>>>

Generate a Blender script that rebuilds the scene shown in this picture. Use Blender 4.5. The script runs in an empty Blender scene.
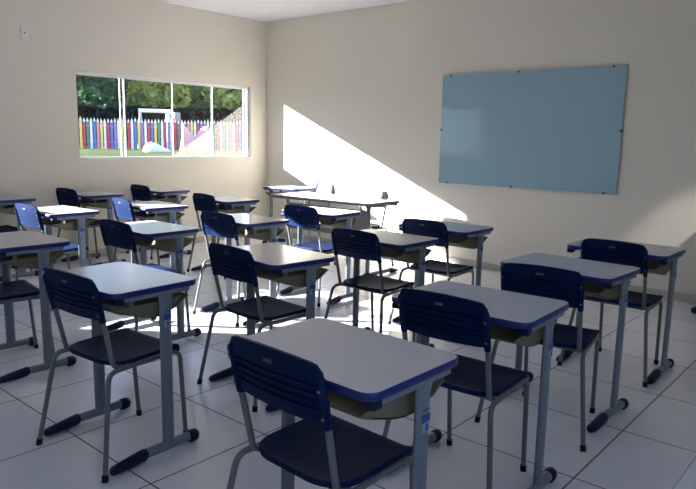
import bpy, bmesh, math, random
from mathutils import Vector, Matrix
random.seed(7)
PI = math.pi
scene = bpy.context.scene
COL = scene.collection

# ---------------------------------------------------------------- materials
def lin(c):
    c /= 255.0
    return c / 12.92 if c <= 0.04045 else ((c + 0.055) / 1.055) ** 2.4
def rgb(r, g, b): return (lin(r), lin(g), lin(b), 1.0)

class N:
    """small node-tree helper"""
    def __init__(self, name):
        self.m = bpy.data.materials.new(name); self.m.use_nodes = True
        self.t = self.m.node_tree; self.t.nodes.clear()
        self.out = self.t.nodes.new('ShaderNodeOutputMaterial')
    def n(self, typ, **kw):
        x = self.t.nodes.new(typ)
        for k, v in kw.items():
            if hasattr(x, k) and not k.startswith('i_'): setattr(x, k, v)
        return x
    def l(self, a, b): self.t.links.new(a, b)
    def math(self, op, a, b=None):
        x = self.t.nodes.new('ShaderNodeMath'); x.operation = op
        for i, v in enumerate((a, b)):
            if v is None: continue
            if isinstance(v, (int, float)): x.inputs[i].default_value = v
            else: self.l(v, x.inputs[i])
        return x.outputs[0]
    def mix(self, f, a, b):
        x = self.t.nodes.new('ShaderNodeMix'); x.data_type = 'RGBA'
        for s, v in ((0, f), (6, a), (7, b)):
            if isinstance(v, (int, float)): x.inputs[s].default_value = v
            elif isinstance(v, tuple): x.inputs[s].default_value = v
            else: self.l(v, x.inputs[s])
        return x.outputs[2]
    def bsdf(self, col, rough=.5, spec=.5, metal=0.0):
        b = self.t.nodes.new('ShaderNodeBsdfPrincipled')
        if isinstance(col, tuple): b.inputs['Base Color'].default_value = col
        else: self.l(col, b.inputs['Base Color'])
        if isinstance(rough, (int, float)): b.inputs['Roughness'].default_value = rough
        else: self.l(rough, b.inputs['Roughness'])
        b.inputs['Specular IOR Level'].default_value = spec
        b.inputs['Metallic'].default_value = metal
        self.l(b.outputs[0], self.out.inputs[0]); self.b = b
        return b
    def noise(self, scale, detail=3, vec=None):
        x = self.t.nodes.new('ShaderNodeTexNoise'); x.inputs['Scale'].default_value = scale; x.inputs['Detail'].default_value = detail
        v = vec or self.pos()
        self.l(v, x.inputs['Vector']); return x.outputs['Fac']
    def pos(self):
        return self.n('ShaderNodeNewGeometry').outputs['Position']
    def obj(self):
        return self.n('ShaderNodeTexCoord').outputs['Object']
    def ramp(self, f, stops):
        x = self.t.nodes.new('ShaderNodeValToRGB'); e = x.color_ramp.elements
        while len(e) < len(stops): e.new(.5)
        for i, (p, c) in enumerate(stops): e[i].position = p; e[i].color = c
        self.l(f, x.inputs[0]); return x.outputs[0]
    def bump(self, h, strength=.2, dist=.01):
        x = self.t.nodes.new('ShaderNodeBump'); x.inputs['Strength'].default_value = strength; x.inputs['Distance'].default_value = dist
        self.l(h, x.inputs['Height']); self.l(x.outputs[0], self.b.inputs['Normal'])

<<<

• _Problem to solve_: Starting at the first line of the material, output exactly the lines up to and including the one with "def rgb(r, g, b): return". Do not include the pictures.

• _Answer below_:
Generate a Blender script that rebuilds the scene shown in this picture. Use Blender 4.5. The script runs in an empty Blender scene.
import bpy, bmesh, math, random
from mathutils import Vector, Matrix
random.seed(7)
PI = math.pi
scene = bpy.context.scene
COL = scene.collection

# ---------------------------------------------------------------- materials
def lin(c):
    c /= 255.0
    return c / 12.92 if c <= 0.04045 else ((c + 0.055) / 1.055) ** 2.4
def rgb(r, g, b): return (lin(r), lin(g), lin(b), 1.0)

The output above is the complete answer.